Editor’s note: The following is a chronology of events involving press freedom since President Viktor Yanukovych took power on Feb. 25.

March 11 – Bloc of Yulia Tymoshenko leader Yulia Tymoshenko said the process of infringement on freedom of speech has started in the country.

April 8 – Seventeen journalists working for the privately-owned television station TVi sent an open letter to Yanukovych urging him to put a stop to alleged interference in the media by the Security Service of Ukraine, known as the SBU.

April 16 – Reporters Without Borders organization is dismayed by an alarming deterioration in press freedom in Ukraine since the two-round presidential election on Jan. 17 and Feb. 7, won by Yanukovych.

April 23
– Kyiv’s International Media Institute in March documented 17 cases of officials interfering with the work of journalists. The list chronicles alleged beatings of local newspaper editors, the detainment of photographers, the illegal search and seizure of journalists’ property by law-enforcement officials, slander charges and alleged tax violations.

April 24 – The Organization for Se­curity and Cooperation in Europe’s Representative on Freedom of the Media, Dunja Mijatovic, has welcomed the pledge by Yanukovych to uphold media pluralism and honor OSCE media freedom commitments.

April 27 – Yanukovych has said that pressure being placed on journalists is unacceptable, and promised to become a guarantor of freedom of speech in Ukraine.

April 30 – The European Union is concerned over the recent development of the situation in the sphere of media freedom in Ukraine and welcomes Yanukovych’s pledge to uphold media pluralism and protect journalists.

May 4
– The president, his press service reported, greeted journalists and spoke of the need for reform and stable development and promised to “facilitate freedom of speech in Ukraine in every possible way.”

May 6 – Journalists from 1+1 TV station, the nation’s second most popular channel, accused top management and Yanukovych’s administration of censoring their work. Channel STB went public with similar accusations one day later.
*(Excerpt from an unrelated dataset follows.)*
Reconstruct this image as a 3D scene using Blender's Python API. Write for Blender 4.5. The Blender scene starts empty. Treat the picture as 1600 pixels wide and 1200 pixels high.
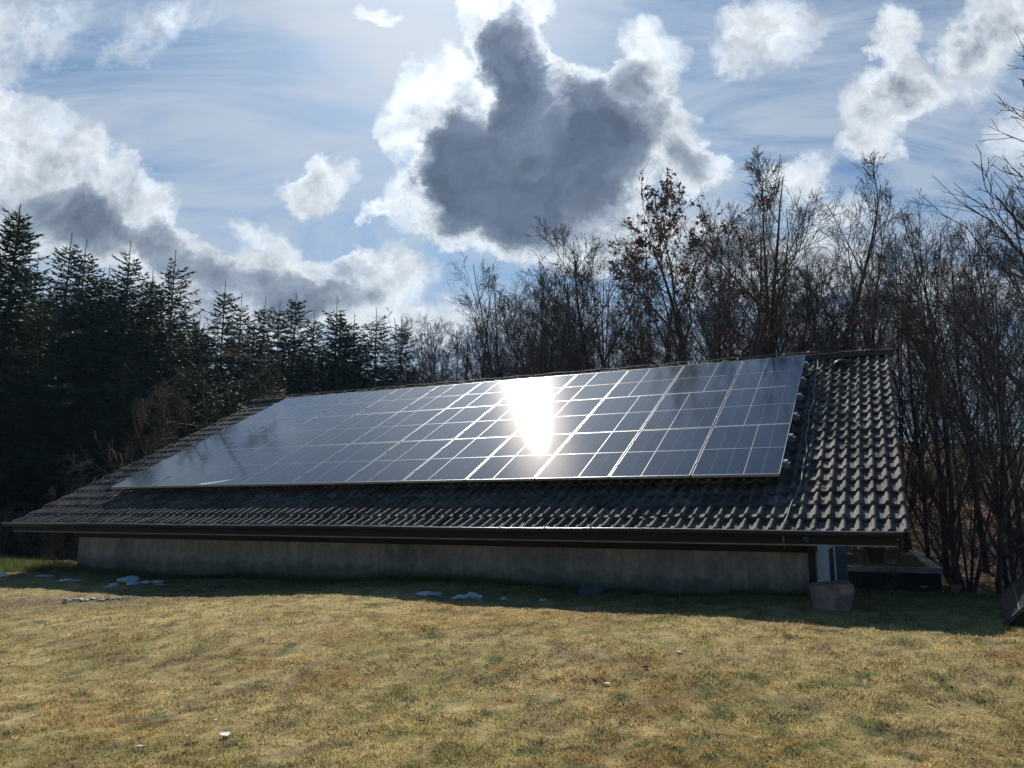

May 13 – Independent media monitors say that Channel 5 and TVi are among the last strongholds of television journalistic integrity, amid growing accusations of censorship by government and media owners.

May 14
– Yanukovych said that claims of infringements on freedom of speech in Ukraine are untrue.

June 3 – Europe’s top human rights organization expresses concern about attacks on media freedom in Ukraine.

June 4 – Journalists covering Yanu­kovych’s news conference told him Ukrainian media have faced growing censorship during the past 100 days. He promised that the Security Service of Ukraine and the Interior Ministry would investigate the charges.

June 4 – Tymoshenko responds by saying Yanukovych has “developed an authoritarian government model and introduced media censorship, which brought the country back to the Soviet times.”

June 6 – About 100 Ukrainian jour­nalists and social activists march against censorship in Kyiv, amid growing controversy over media rights under Yanukovych.

June 8 – The District Administrative Court of Kyiv stripped Channel 5 and TVi channels of broadcasting frequencies.